Saturday 21 July 2012

SS Symeon of Emessa and John: Hermits, Saints and Lovers


The information for this pair of same sex lovers is sparse, but the story important.  I quote directly from the LGBT Catholic Handbook Calendar of gay & lesbian saints :
"The story itself is about a same-sex relationship. Symeon..and John.... meet on a pilgrimage to Jerusalem. They become friends and "would no longer part from each other". In fact they abandon their families and go together to dedicate their lives to God. In the monastery they first join, they are tonsured by the abbot who blesses them together (Krueger 139-141, 142). This seems to refer to some early monastic version of the adelphopoiia ceremony."
Twenty nine years later, they part and their stories diverge. Simeon wants to leave John, as he had earlier left his wife, and becomes know as a "fool for Christ".  But:
The extent of the relationship is revealed at this point. John is not keen for Symeon to leave. He says to Symeon "…...Please, for the Lord's sake, do not leave wretched me….Rather for the sake of Him who joined us, do not wish to be parted from your brother. You know that, after God, I have no one except you, my brother, but I renounced all and was bound to you, and now you wish to leave me in the desert, as in an open sea. Remember that day when we drew lost and went down to the Lord Nikon, that we agreed not to be separated from one another. Remember that fearful day when we were clothed in the holy habit, and we two were as one soul, so that all were astonished at our love. Don't forget the words of the great monk…Please don't lest I die and God demands an account of my soul from You."
Halsall states clearly that this was not a sexual relationship, but it is clearly an emotionally intimate, same sex relationship.  At a time when "marriage" did not carry the same meaning that it has today;  when many religious married couples, even outside holy orders, were encouraged to remain celibate;  and given that they had entered a monastery before living together as  hermits, this is unremarkable.
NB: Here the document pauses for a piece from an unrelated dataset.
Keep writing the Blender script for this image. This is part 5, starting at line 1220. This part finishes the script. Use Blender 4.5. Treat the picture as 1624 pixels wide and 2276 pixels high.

But as an intimate relationship over nearly thirty years, consecrated by the abbot in a rite of  adelphopoiia, their story, vague and indistinct as it is, must surely be taken as yet another dimly remembered tale of  gay lovers, buried in the history of the Christian Church, that modern scholarship is beginning to uncover.
Their feast days are celebrated together on 21 st July (Orthodox calendar).